Where Did the Universe Come From? New Explanation of Our Origin

Contemporary science asks us to believe that the entire universe – indeed the laws of Nature themselves – just popped into existence one day out of nothing. How can anyone in their right mind accept such a thing?

We take physics as a kind of magic and don’t question that 14 billion years ago over a trillion quadrillion tons of matter suddenly appeared from – zilch? We’re told that space and time also magically appeared as well.

From the Big Bang to Sarah Palin is an enormous distance. It would be well to remember the experiments of Redi and Pasteur – experiments that put to rest the theory of spontaneous generation, the belief that life arose from dead matter (for instance, maggots from rotting meat, mice from bundles of old clothes) – and not make the same mistake for the origin of the Universe itself. We imagine time extending all the way backwards to the Big Bang, before life’s beginning in the seas. But experiments with real particles show that before matter can exist (or have properties) it has to be observed. Something must sustain it above the void of nonexistence and hold the world together in the midst of change. That something is the human (or animal) mind.

Past generations believed the world was a great ball resting on the back of a turtle; now science would have us believe it’s a fairy universe that appeared out of nowhere and that expands into nothing. Angels used to push and pummel the planets about; now everything is a meaningless accident. We’ve exchanged a world turtle for a Big Bang. By reminding us of its great successes at figuring out the mechanics of things, and fashioning marvelous new devices out of raw materials, science gets away with patently ridiculous ‘explanations’ for the nature of the universe as a whole. If only it hadn’t given us HDTV and the George Foreman grill, it wouldn’t have held our respect long enough to pull the old three-card-monte when it comes to these largest issues.

“One does occasionally observe,” Loren Eiseley wrote, “a tendency for the beginning zoological textbooks to take the unwary reader by a hop, skip, and jump from the little steaming pond…into the lower world of life with such sureness and rapidity that it is easy to assume that there is no mystery about this matter at all, or, if there is, that it is a very little one.”

Science has sought to extend space and time beyond our own emergence.
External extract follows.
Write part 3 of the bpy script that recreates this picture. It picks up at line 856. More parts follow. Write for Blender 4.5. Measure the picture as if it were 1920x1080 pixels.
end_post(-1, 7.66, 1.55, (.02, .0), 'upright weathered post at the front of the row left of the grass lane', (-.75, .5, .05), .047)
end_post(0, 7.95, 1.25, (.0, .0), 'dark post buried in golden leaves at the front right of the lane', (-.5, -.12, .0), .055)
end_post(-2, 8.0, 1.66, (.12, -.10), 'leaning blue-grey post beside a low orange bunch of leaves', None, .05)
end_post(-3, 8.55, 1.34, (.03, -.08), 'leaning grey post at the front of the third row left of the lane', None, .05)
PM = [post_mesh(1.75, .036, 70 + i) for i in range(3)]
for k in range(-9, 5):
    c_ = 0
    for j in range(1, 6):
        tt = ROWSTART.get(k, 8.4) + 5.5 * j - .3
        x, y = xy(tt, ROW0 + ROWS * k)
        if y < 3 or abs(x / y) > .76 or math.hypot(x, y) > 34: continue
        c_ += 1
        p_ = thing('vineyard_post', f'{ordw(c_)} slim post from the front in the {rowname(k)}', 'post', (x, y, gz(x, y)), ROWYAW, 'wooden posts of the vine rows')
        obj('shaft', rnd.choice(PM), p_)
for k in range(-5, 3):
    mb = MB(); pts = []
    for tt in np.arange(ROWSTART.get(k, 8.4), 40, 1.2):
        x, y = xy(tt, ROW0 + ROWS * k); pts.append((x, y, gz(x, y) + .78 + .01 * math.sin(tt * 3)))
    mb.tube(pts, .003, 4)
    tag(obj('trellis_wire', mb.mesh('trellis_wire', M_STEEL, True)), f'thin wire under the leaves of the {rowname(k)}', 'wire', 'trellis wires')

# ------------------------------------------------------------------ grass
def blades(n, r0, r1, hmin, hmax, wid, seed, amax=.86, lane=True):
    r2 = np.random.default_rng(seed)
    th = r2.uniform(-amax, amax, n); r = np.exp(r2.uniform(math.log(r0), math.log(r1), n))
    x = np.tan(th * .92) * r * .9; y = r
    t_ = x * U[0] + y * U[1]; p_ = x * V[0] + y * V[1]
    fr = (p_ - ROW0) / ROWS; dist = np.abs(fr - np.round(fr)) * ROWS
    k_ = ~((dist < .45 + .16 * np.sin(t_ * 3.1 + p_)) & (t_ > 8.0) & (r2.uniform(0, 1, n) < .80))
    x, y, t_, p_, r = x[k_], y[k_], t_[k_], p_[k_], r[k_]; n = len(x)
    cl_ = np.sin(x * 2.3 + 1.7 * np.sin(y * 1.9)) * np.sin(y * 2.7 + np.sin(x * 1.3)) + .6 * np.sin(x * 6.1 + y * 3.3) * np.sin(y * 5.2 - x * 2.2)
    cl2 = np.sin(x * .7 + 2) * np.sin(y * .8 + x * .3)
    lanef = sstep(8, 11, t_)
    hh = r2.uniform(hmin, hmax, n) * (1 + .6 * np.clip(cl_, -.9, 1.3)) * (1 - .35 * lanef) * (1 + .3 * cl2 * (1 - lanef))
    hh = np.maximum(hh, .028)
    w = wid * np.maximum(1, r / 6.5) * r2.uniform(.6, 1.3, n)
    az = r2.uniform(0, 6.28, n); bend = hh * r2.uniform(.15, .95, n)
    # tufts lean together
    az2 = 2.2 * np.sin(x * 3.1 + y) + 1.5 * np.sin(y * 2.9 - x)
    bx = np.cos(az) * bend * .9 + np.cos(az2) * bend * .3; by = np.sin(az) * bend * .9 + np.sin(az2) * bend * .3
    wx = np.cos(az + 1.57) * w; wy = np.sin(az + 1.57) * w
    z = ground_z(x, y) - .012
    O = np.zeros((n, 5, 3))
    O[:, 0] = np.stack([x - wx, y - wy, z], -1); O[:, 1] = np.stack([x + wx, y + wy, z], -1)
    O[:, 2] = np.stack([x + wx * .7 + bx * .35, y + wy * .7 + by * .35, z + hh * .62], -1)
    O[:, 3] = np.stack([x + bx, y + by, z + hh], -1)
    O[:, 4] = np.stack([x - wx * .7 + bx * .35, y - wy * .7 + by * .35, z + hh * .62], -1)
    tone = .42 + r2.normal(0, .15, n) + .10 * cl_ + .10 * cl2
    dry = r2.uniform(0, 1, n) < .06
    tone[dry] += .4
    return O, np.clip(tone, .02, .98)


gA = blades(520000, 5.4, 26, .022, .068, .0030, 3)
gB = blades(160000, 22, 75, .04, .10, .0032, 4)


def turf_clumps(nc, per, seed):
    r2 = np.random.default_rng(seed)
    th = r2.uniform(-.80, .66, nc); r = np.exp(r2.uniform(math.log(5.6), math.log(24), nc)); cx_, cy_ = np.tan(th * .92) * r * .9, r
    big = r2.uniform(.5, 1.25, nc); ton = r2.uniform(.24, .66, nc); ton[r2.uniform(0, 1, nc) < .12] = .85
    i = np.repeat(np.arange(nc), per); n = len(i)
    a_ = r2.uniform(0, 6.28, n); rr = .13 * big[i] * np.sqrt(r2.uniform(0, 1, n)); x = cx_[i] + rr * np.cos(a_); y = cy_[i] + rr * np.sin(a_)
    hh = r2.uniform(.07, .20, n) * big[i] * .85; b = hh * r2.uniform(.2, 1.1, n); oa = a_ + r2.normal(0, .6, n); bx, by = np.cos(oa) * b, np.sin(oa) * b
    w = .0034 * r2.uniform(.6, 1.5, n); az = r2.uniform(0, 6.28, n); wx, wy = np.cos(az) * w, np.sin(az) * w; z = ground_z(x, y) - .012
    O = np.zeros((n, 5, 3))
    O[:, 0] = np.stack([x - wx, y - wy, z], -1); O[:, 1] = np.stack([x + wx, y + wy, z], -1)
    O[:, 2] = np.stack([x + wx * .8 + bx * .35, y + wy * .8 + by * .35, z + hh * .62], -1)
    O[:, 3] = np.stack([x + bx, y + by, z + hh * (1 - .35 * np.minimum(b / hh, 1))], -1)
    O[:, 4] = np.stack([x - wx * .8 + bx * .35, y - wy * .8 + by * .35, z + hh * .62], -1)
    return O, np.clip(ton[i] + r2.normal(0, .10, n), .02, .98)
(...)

It followed our footsteps backwards until they disappeared into the sea. The cosmologists picked up the story of the molten Earth and carried it backwards in time through the lower forms of matter to the Big Bang.

But physics has learned that the world doesn’t exist in a definite state independent of the observer. Tracing life down through simpler stages is one thing, but assuming it arose spontaneously from nonliving matter wants for the rigor of the quantum theorist. I have seen the test-tube-like contraption that’s said to mimic the geophysical environment of the primitive earth, and that attempts to explain the origin of life in mechanistic terms without reference to any observer. While a variety of organic molecules can be synthesized in many ways – and it can even be done in your bathtub – the experiments do not fail to have an animal subject. Our intercourse with the molecules is necessary for them to exist as real objects. Half of the experiment is the scientist, who doesn’t recognize that their consciousness renders possible the space, indeed, the very reality of the vessel itself.

There is no invisible matrix out there that explains our origin. Rather, for each life there is a universe, its own universe. According to biocentrism, each of us generates our own sphere of reality. We carry space and time around us like turtles with shells. The Universe is comprised of billions of spheres of reality, a mélange whose scope is breathtaking. Strikingly, anything you don’t observe directly exists only as potential – or more mathematically speaking – as a haze of probability. “Nothing,” said John Wheeler, the great physicist “exists until it is observed.”

Since time doesn’t exist on any level before observers, traditional pre-Earth explanations of the universe can’t explain our origin. Think of the universe like one of those globes you see in the classroom – it’s merely a tool that represents everything that’s theoretically possible to experience. But like a CD, the music only leaps into reality when you play one of the songs. Instead of the Universe having an absolute beginning, imagine, instead, that existence is like a recording. Depending on where the needle is placed you hear a certain song. This is the present; the music, before and after is the past and future. All songs exist simultaneously, although we only experience them piece by piece.

“Let man,” declared Emerson, “then learn the revelation of all nature and all thought to his heart; this, namely; that the Highest dwells with him; that the sources of nature are in his own mind.”

Scientists have failed to see beyond their equations, to see the birds and butterflies husbanding their colors above the grass and trees against the sky. If only, coming home from the laboratory, they would look out upon the pond, and through the bulrushes, watch the schools of minnows rise to the surface to behold that vaster universe of which they are an intricate part.

We’re living through a profound shift in worldview, from the belief that life is an insignificant part of the physical universe (and sprung into existence from the Big Bang or bundles of old clothes), to one in which we – not the Big Bang – are the origin. Only for a moment, while we sort out the reality that time and space don’t exist without us, will it feel like madness.